Show all lines that include the string "scene"; copy each one.
* BEGIN *
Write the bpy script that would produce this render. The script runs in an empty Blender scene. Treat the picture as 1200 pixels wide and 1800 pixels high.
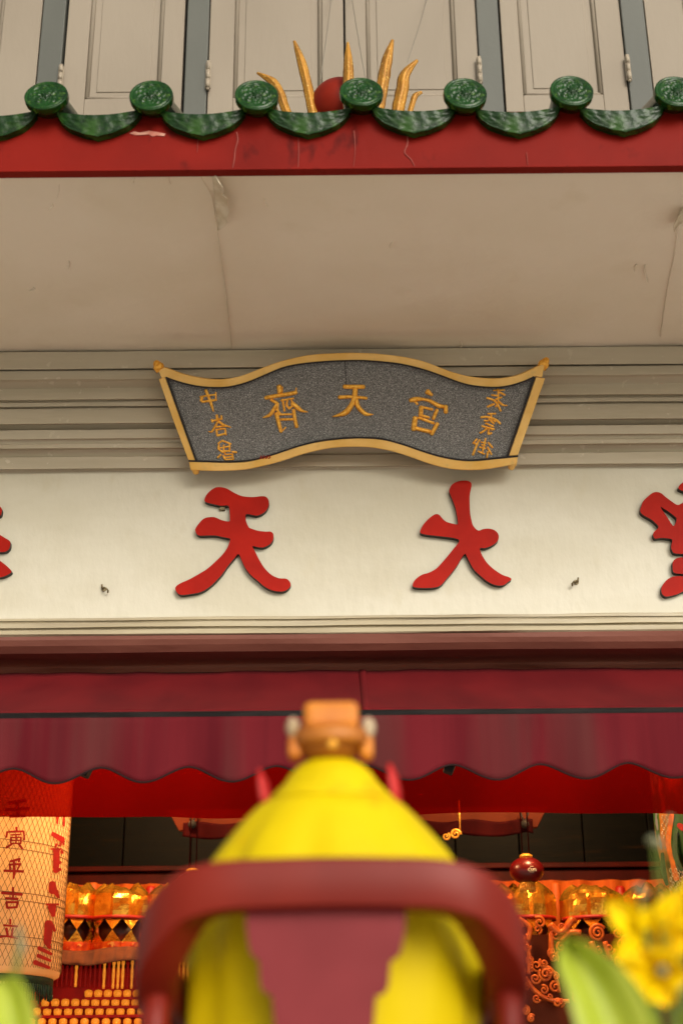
import bpy, bmesh, math, random
from mathutils import Vector, Matrix, noise
random.seed(7)
C = bpy.context.scene
# ------------------------------------------------------------------ camera, sky, sun, exposure
F_PX, PITCH, ROLL, CAM_Z = 2500.0, math.radians(22.6), math.radians(0.50), 1.5
FW = Vector((0, math.cos(PITCH), math.sin(PITCH)))
R0 = Vector((1, 0, 0)); U0 = Vector((0, -math.sin(PITCH), math.cos(PITCH)))
RT = R0 * math.cos(ROLL) - U0 * math.sin(ROLL)
UP = U0 * math.cos(ROLL) + R0 * math.sin(ROLL)
CAM = Vector((0, 0, CAM_Z))
cd = bpy.data.cameras.new('camera'); cam = bpy.data.objects.new('camera', cd); C.collection.objects.link(cam)
cam.matrix_world = Matrix(((RT.x, UP.x, -FW.x, CAM.x), (RT.y, UP.y, -FW.y, CAM.y), (RT.z, UP.z, -FW.z, CAM.z), (0, 0, 0, 1)))
cd.sensor_fit = 'VERTICAL'; cd.sensor_height = 36; cd.lens = F_PX / 1800 * 36
cd.clip_start = 0.05; cd.clip_end = 500
cd.dof.use_dof = True; cd.dof.focus_distance = 4.9; cd.dof.aperture_fstop = 2.5
C.camera = cam

SUN_EL, SUN_AZ = math.radians(25), math.radians(24)     # azimuth to the right of straight behind the camera
w = bpy.data.worlds.new('World'); C.world = w; w.use_nodes = True
nt = w.node_tree; nt.nodes.clear()
sky = nt.nodes.new('ShaderNodeTexSky'); sky.sky_type = 'NISHITA'; sky.sun_disc = False
sky.sun_elevation = SUN_EL; sky.sun_rotation = math.pi - SUN_AZ; sky.air_density = 1.5; sky.dust_density = 5.0
hs = nt.nodes.new('ShaderNodeHueSaturation'); hs.inputs['Saturation'].default_value = 0.25
mx = nt.nodes.new('ShaderNodeMix'); mx.data_type = 'RGBA'; mx.blend_type = 'MULTIPLY'
mx.inputs[0].default_value = 1.0; mx.inputs[7].default_value = (0.975, 0.97, 0.905, 1)
bg = nt.nodes.new('ShaderNodeBackground'); bg.inputs[1].default_value = 0.13
wo = nt.nodes.new('ShaderNodeOutputWorld')
nt.links.new(sky.outputs[0], hs.inputs['Color']); nt.links.new(hs.outputs[0], mx.inputs[6])
nt.links.new(mx.outputs[2], bg.inputs[0]); nt.links.new(bg.outputs[0], wo.inputs[0])
sl = bpy.data.lights.new('sun', 'SUN'); sl.energy = 1.1; sl.angle = math.radians(28); sl.color = (1.0, 0.96, 0.89)
so = bpy.data.objects.new('sun', sl); C.collection.objects.link(so)
so.rotation_euler = Vector((math.sin(SUN_AZ) * math.cos(SUN_EL), -math.cos(SUN_AZ) * math.cos(SUN_EL), math.sin(SUN_EL))).to_track_quat('Z', 'Y').to_euler()
so.location = (2, -8, 8)
C.view_settings.view_transform = 'Standard'; C.view_settings.look = 'None'
C.view_settings.exposure = 0.30; C.view_settings.gamma = 1.0

# ------------------------------------------------------------------ pixel of the photograph -> point of the place
def ray(x, y): return FW * F_PX + RT * (x - 600) + UP * (900 - y)
def P(x, y, Y):
    d = ray(x, y); return CAM + d * (Y / d.y)
def PZ(x, y, z):
    d = ray(x, y); return CAM + d * ((z - CAM_Z) / d.z)
def plane_surf(p0, n, off=0.0):
    n = n.normalized(); p0 = p0 + n * off
    def f(x, y):
        d = ray(x, y); return CAM + d * ((p0 - CAM).dot(n) / d.dot(n)), n
    return f
def wall_surf(Y, off=0.0): return plane_surf(Vector((0, Y, 0)), Vector((0, -1, 0)), off)
def cyl_surf(cx, cy, r):
    def f(x, y):
        d = ray(x, y); a = d.x * d.x + d.y * d.y
        b = d.x * (CAM.x - cx) + d.y * (CAM.y - cy); c = (CAM.x - cx) ** 2 + (CAM.y - cy) ** 2 - r * r
        disc = max(b * b - a * c, 0.0); t = (-b - math.sqrt(disc)) / a
        p = CAM + d * t; n = Vector((p.x - cx, p.y - cy, 0)).normalized()
        return Vector((cx + n.x * r, cy + n.y * r, p.z)), n
    return f
def spline(pts, n=6, closed=False):
    pts = [tuple(map(float, p)) for p in pts]; out = []; L = len(pts)
    def g(i): return pts[i % L] if closed else pts[min(max(i, 0), L - 1)]
    for i in range(L if closed else L - 1):
        a, b, c, d = g(i - 1), g(i), g(i + 1), g(i + 2)
        for k in range(n):
            t = k / n
            out.append(tuple(0.5 * (2 * q + (r - p) * t + (2 * p - 5 * q + 4 * r - s) * t * t + (3 * q - p - 3 * r + s) * t ** 3) for p, q, r, s in zip(a, b, c, d)))
    if not closed: out.append(pts[-1])
    return out
def nz(p, s=1.0, o=0.0): return noise.noise(Vector((p[0] * s + o, p[1] * s + 3.1 * o, (p[2] if len(p) > 2 else 0) * s - o)))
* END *
Solution for this exercise:
Write the bpy script that would produce this render. The script runs in an empty Blender scene. Treat the picture as 1200 pixels wide and 1800 pixels high.
C = bpy.context.scene